** Begin Input **

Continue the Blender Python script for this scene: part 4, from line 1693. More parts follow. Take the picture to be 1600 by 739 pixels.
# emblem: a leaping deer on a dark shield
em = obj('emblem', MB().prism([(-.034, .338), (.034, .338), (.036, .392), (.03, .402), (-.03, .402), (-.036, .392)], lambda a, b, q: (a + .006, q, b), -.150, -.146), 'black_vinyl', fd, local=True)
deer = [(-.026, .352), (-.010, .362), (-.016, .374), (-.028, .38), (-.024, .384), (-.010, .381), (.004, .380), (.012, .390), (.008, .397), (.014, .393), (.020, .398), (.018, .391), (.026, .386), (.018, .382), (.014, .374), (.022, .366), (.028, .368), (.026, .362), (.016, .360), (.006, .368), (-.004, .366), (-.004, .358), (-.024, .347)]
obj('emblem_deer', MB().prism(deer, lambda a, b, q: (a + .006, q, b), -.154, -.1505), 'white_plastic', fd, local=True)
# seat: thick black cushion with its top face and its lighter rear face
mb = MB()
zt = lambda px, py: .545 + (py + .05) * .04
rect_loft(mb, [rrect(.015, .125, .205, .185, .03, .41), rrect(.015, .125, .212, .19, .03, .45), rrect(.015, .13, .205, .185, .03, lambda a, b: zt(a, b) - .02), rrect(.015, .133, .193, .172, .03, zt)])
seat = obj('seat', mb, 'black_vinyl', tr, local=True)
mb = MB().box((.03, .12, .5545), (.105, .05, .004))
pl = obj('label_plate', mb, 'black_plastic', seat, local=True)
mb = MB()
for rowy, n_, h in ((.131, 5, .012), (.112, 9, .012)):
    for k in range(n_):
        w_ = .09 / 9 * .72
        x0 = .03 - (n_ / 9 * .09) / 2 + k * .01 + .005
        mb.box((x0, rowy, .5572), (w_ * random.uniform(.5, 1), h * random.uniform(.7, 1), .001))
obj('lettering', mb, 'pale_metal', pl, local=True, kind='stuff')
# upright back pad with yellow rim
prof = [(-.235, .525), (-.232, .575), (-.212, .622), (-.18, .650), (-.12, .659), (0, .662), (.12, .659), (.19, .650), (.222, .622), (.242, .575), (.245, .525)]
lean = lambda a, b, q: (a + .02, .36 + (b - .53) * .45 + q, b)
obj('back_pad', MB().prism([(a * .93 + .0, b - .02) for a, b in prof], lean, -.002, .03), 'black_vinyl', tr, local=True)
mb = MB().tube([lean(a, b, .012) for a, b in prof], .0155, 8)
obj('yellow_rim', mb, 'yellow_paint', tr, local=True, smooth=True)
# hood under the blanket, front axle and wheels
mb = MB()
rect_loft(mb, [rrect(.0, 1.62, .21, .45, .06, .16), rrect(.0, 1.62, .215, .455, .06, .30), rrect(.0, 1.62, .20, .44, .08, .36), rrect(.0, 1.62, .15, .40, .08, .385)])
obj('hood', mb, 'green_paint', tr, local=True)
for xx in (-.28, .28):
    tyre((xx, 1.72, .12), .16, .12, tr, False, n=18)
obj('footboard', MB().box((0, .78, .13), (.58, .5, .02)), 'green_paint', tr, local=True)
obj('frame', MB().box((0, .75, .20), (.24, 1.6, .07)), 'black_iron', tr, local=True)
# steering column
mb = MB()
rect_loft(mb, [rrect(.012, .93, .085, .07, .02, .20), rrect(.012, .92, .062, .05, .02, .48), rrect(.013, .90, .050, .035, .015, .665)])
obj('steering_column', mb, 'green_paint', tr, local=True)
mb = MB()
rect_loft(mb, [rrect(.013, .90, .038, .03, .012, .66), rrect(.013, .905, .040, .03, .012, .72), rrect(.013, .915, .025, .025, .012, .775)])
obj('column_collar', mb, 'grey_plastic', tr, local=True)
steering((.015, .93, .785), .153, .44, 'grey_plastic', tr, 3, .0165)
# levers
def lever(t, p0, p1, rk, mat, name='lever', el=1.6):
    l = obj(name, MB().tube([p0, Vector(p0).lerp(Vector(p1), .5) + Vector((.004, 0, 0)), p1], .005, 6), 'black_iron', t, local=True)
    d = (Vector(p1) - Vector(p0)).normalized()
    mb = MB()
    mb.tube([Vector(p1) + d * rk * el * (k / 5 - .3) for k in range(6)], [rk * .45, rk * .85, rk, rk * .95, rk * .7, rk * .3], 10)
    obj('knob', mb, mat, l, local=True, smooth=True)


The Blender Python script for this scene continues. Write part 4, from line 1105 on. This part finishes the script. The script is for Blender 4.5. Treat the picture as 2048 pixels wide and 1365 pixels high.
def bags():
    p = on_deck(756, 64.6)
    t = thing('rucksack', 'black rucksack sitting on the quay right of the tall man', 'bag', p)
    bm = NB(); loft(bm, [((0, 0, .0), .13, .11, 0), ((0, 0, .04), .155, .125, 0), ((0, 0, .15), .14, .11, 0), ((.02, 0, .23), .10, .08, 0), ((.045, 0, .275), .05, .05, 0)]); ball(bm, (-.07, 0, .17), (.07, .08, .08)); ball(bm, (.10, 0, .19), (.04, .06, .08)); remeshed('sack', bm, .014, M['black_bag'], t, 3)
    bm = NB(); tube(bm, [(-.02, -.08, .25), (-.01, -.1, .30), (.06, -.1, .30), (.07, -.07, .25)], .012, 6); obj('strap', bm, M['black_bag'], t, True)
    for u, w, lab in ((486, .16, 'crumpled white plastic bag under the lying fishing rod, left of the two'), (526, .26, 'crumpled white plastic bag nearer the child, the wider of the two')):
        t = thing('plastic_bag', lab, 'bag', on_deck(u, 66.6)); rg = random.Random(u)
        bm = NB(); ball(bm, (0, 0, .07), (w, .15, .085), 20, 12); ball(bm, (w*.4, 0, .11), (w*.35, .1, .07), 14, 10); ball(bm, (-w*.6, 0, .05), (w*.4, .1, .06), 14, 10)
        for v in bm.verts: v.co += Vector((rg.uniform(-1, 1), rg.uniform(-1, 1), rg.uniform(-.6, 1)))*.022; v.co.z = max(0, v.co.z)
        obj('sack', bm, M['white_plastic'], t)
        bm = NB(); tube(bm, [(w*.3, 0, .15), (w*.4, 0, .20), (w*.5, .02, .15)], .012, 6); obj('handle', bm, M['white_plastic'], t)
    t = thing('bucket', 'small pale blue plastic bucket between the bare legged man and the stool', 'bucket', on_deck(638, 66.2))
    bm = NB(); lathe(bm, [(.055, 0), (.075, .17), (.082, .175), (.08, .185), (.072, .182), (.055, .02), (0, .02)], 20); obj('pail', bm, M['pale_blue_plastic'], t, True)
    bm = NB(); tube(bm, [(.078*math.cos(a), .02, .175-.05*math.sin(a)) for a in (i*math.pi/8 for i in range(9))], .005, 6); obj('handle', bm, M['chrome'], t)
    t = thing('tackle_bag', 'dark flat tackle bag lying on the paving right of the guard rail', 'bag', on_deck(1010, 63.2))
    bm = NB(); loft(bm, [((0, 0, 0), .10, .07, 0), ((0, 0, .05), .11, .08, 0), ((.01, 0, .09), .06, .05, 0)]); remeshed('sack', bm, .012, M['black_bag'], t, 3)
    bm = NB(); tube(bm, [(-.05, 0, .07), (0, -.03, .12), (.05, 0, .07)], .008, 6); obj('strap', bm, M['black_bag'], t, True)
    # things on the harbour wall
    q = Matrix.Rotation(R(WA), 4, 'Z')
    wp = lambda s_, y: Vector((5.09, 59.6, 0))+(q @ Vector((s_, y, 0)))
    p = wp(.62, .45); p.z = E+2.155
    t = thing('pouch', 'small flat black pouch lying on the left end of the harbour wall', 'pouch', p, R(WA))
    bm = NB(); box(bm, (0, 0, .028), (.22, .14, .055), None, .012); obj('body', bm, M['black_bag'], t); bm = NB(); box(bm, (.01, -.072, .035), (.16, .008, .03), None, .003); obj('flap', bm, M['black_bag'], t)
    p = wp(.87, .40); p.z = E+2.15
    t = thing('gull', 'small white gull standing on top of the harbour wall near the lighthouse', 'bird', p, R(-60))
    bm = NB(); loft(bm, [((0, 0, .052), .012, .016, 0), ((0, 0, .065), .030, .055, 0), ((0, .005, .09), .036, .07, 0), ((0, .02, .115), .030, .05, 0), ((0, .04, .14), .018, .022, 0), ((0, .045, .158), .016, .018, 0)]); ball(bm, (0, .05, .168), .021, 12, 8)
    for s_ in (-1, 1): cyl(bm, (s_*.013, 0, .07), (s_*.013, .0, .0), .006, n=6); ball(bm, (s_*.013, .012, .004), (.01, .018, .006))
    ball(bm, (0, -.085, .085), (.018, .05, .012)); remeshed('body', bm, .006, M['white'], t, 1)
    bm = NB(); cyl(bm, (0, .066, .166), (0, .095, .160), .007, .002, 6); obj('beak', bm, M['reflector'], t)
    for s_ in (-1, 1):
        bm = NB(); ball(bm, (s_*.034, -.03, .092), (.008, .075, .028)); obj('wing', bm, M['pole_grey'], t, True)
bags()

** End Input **

**Written instruction**
Pick each line holding the word "from" out of the listing.

**Full solution**
Continue the Blender Python script for this scene: part 4, from line 1693. More parts follow. Take the picture to be 1600 by 739 pixels.
The Blender Python script for this scene continues. Write part 4, from line 1105 on. This part finishes the script. The script is for Blender 4.5. Treat the picture as 2048 pixels wide and 1365 pixels high.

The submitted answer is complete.